Before the implementation of Access Control Lists (ACLs), the HDFS permission model was equivalent to traditional UNIX Permission Bits. In this model, permissions for each file or directory are managed by a set of three distinct user classes: Owner, Group, and Others. There are three permissions for each user class: Read, Write, and Execute. Thus, for any file system object, its permissions can be encoded in 3*3=9 bits. When a user attempts to access a file system object, HDFS enforces permissions according to the most specific user class applicable to that user. If the user is the owner, HDFS checks the Owner class permissions. If the user is not the owner, but is a member of the file system object’s group, HDFS checks the Group class permissions. Otherwise, HDFS checks the Others class permissions.
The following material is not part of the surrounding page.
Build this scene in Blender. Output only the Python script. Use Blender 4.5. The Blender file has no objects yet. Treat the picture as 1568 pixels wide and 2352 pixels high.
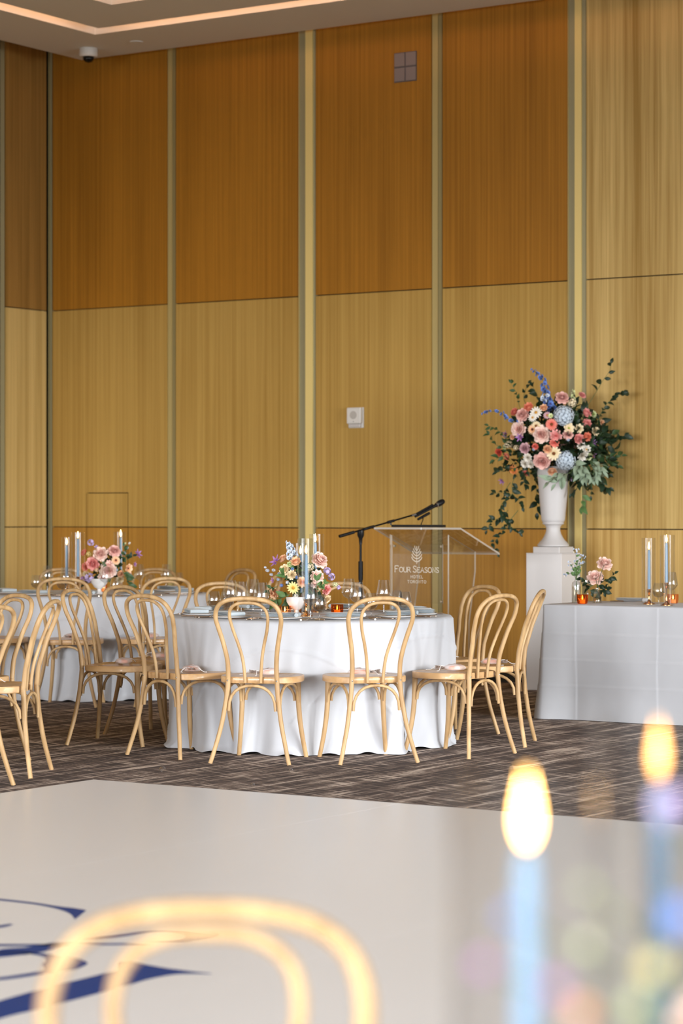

This model can sufficiently address a large number of security requirements. For
example, consider a sales department that would like a single user -- Bruce, the
department manager -- to control all modifications to sales data. Other members of the
sales department need to view the data, but must not be allowed to modify it. Everyone
else in the company (outside of the sales department) must not be allowed to view the
data. This requirement can be implemented by running chmod 640 on the file,
with the following outcome:
-rw-r----- 1 bruce sales 22K Nov 18 10:55 sales-data
Only Bruce can modify the file, only members of the sales group can read the file, and no one else can access the file in any way.
Suppose that new requirements arise. The sales department has grown, and it is no longer feasible for Bruce to control all modifications to the file. The new requirement is that Bruce, Diana, and Clark are allowed to make modifications. Unfortunately, there is no way for Permission Bits to address this requirement, because there can be only one owner and one group, and the group is already used to implement the read-only requirement for the sales team. A typical workaround is to set the file owner to a synthetic user account, such as "salesmgr," and allow Bruce, Diana, and Clark to use the "salesmgr" account via sudo or similar impersonation mechanisms. The drawback with this workaround is that it forces complexity onto end-users, requiring them to use different accounts for different actions.
Now suppose that in addition to the sales staff, all executives in the company need to be able to read the sales data. This is another requirement that cannot be expressed with Permission Bits, because there is only one group, and it is already used by sales. A typical workaround is to set the file’s group to a new synthetic group, such as "salesandexecs," and add all users of "sales" and all users of "execs" to that group. The drawback with this workaround is that it requires administrators to create and manage additional users and groups.
Based on the preceding examples, you can see that it can be awkward to use Permission Bits to address permission requirements that differ from the natural organizational hierarchy of users and groups. The advantage of using ACLs is that it enables you to address these requirements more naturally, in that for any file system object, multiple users and multiple groups can have different sets of permissions.